With the influx of millennial employees into corporations around the world growing, the demands for more flexible work arrangements are escalating.
Up until now, companies have looked at flexible schedules, working from home situations, and working in non-business hours as a favor to workers.
In the future, however, trend-watchers say the pendulum will swing back to the point where the corporation deliberately seeks the employee who will accommodate off-site work and unusual hours.
The movement became rooted in corporations throughout the world in the last five years as millennial workers demanded a work/life integration. This differed from the Generation Xers who wanted work/life balance. The next generation doesn’t draw a firm line between the work they do and the life they live; they blend it all into one package of awake hours and how they spend their hours.
That means they consider it normal to work for five hours, and then take three off to go watch their child perform in a music recital, and then return to work to complete their shift. Or they are often happy to forgo the culture of a traditional workplace in favor of a home office, Skype meetings, and a chance to be there when their children get home from school.
The changes in technology fueled the trend for more flexibility in the workplace, as did a growing dependence on contract workers.
But are all the benefits on the side of the workers? A look at a number of studies into more flexibility in the workplace indicates that they are not. Corporations who favor this trend will find themselves benefiting enormously in the long run.
According to the Sloan Center on Aging and Work at Boston College, employees who can integrate their work and the rest of their life seamlessly, as through a home office, are far less stressed than those who work the defined, traditional 9 to 5 shift. They also experience better physical and mental health.
People who work in more flexible workplaces also show less conflict and negative spillover between their family and their work, concluded the National Study of the Changing Workforce.
One of the most significant studies was completed by the Families and Work Institute’s National Study of the Changing Workforce. It showed that workers with more access to flexibility had fewer mental health problems, even when pay and education levels were considered.

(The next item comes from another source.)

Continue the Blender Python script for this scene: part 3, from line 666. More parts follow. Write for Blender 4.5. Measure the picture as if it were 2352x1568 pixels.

How can you accommodate this trend in the future?
Start by looking over your corporate culture with an eye to understanding what needs to change to make such new flexible working arrangements really work. How could they benefit your company? How much of an investment is currently ear-marked to payment of workers out on stress leave or to low retention rates?
Do you have technology that would be compatible with a series of off-site workers? Can you get it and how can you adapt it to your organization?
It’s okay to start your flexibility planning in stages and ironing out the kinks in the system as you go. Try small groups of offsite workers within larger groups of in-house workers and experiment with the successes and failures. That way, when the trend hits your full force, you will be ready for it.